Work required → Keep only the lines of the data below that contain "high", and copy them.

Provided entries →
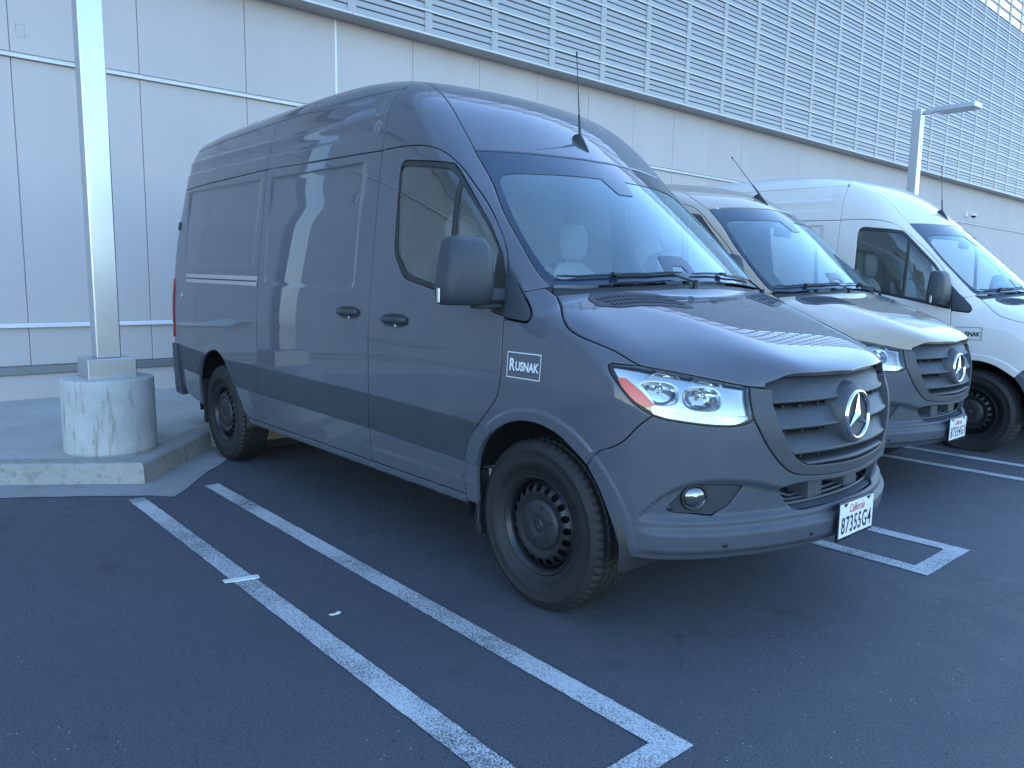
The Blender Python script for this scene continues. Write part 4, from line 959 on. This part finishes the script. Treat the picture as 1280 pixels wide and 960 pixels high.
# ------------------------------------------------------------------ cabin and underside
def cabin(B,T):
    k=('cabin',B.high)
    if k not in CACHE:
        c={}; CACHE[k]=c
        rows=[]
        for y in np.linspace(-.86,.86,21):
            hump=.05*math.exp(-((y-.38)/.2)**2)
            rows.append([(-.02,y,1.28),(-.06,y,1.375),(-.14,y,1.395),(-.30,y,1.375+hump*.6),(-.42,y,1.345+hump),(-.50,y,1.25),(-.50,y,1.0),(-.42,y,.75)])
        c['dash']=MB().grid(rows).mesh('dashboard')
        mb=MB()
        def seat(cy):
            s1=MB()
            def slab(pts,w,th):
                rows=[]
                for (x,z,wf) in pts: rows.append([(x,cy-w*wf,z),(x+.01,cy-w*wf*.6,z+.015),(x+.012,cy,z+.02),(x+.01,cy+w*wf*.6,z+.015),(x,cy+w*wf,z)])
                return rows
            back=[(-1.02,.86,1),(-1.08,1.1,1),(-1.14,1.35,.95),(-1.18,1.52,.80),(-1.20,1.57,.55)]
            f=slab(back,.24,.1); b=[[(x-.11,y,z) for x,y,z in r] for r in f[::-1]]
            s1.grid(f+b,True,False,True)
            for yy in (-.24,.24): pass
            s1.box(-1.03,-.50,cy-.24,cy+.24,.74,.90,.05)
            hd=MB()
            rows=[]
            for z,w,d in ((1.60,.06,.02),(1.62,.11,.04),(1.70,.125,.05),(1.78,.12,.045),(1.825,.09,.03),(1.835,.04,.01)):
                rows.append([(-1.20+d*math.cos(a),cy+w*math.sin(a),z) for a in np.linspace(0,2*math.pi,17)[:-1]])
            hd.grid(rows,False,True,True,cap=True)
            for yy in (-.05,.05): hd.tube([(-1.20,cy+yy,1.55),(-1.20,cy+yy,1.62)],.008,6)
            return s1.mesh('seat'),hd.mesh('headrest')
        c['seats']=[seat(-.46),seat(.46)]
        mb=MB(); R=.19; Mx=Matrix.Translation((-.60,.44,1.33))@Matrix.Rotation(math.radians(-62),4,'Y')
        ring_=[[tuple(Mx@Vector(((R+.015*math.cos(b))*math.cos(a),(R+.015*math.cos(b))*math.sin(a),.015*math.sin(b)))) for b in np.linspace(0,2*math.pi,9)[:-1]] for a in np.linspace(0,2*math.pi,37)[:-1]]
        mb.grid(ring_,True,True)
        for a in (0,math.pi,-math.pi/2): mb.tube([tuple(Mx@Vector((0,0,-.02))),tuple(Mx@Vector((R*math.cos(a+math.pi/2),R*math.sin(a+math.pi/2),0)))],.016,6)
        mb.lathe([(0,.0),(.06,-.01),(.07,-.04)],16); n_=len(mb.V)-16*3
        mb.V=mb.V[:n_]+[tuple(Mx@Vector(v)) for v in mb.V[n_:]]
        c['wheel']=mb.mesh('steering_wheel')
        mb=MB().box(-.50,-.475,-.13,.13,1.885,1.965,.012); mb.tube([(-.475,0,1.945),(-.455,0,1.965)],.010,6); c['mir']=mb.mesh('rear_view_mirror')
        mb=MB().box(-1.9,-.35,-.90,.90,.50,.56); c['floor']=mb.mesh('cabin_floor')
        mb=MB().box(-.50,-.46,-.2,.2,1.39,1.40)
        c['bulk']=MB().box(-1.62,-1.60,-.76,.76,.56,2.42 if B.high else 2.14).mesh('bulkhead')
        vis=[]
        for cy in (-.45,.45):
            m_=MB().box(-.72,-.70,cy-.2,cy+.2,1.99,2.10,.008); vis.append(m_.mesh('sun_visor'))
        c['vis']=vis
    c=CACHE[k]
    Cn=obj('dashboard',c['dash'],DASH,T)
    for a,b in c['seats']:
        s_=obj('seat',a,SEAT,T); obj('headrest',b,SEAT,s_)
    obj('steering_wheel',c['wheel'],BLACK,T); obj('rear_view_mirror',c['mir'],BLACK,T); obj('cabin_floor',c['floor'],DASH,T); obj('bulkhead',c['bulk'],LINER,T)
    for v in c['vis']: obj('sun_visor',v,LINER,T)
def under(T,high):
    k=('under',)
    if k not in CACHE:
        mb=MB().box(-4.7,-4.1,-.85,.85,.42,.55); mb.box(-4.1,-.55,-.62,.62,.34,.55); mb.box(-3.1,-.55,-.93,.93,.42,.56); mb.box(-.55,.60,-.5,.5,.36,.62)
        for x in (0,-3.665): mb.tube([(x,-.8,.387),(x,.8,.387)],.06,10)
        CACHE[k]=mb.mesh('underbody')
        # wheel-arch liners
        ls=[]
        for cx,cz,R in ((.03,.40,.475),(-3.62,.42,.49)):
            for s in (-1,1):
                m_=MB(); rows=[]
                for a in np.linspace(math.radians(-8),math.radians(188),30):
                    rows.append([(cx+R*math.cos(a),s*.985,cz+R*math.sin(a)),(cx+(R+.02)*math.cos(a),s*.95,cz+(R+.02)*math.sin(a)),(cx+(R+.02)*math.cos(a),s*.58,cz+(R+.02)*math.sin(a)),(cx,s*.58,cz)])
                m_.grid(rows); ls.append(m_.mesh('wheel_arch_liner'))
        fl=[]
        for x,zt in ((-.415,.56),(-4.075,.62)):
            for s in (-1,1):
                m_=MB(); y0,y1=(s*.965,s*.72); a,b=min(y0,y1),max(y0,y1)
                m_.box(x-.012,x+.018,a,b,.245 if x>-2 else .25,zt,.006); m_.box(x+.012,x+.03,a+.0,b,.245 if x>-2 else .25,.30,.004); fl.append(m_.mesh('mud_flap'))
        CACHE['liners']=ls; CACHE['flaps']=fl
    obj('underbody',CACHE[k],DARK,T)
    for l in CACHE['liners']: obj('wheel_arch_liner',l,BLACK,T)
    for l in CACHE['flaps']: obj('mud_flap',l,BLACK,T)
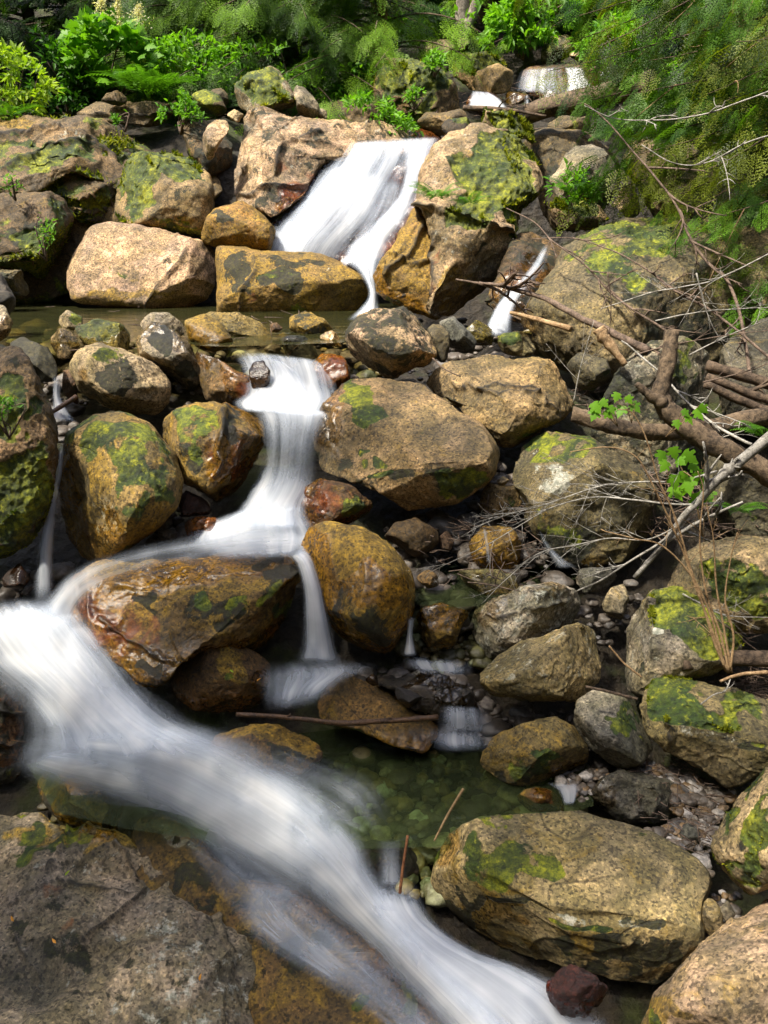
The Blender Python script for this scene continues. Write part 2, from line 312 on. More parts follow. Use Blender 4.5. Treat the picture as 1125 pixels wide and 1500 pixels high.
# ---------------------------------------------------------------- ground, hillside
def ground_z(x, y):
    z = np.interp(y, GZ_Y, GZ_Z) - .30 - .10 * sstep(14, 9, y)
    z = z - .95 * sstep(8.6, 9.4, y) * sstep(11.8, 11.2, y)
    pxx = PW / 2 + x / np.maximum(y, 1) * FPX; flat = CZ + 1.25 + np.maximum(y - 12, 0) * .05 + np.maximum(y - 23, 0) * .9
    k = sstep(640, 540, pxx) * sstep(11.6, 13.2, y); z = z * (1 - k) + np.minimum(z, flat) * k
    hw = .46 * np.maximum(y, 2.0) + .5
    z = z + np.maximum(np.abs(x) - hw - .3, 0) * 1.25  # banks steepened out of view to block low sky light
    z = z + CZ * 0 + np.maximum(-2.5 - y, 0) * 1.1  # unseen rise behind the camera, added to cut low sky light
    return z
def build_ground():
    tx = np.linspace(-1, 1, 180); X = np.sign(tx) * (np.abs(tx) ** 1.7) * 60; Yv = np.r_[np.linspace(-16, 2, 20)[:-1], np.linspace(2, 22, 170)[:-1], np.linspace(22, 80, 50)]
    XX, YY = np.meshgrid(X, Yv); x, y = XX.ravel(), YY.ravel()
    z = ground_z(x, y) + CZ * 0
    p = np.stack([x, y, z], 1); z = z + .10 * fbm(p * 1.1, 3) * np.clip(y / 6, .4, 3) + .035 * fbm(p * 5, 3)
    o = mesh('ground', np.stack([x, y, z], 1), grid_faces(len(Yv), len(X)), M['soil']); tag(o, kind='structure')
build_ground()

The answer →
The Blender Python script for this scene continues. Write part 4, from line 959 on. This part finishes the script. Treat the picture as 1280 pixels wide and 960 pixels high.
    k=('cabin',B.high)
        c['bulk']=MB().box(-1.62,-1.60,-.76,.76,.56,2.42 if B.high else 2.14).mesh('bulkhead')
def under(T,high):
The Blender Python script for this scene continues. Write part 2, from line 312 on. More parts follow. Use Blender 4.5. Treat the picture as 1125 pixels wide and 1500 pixels high.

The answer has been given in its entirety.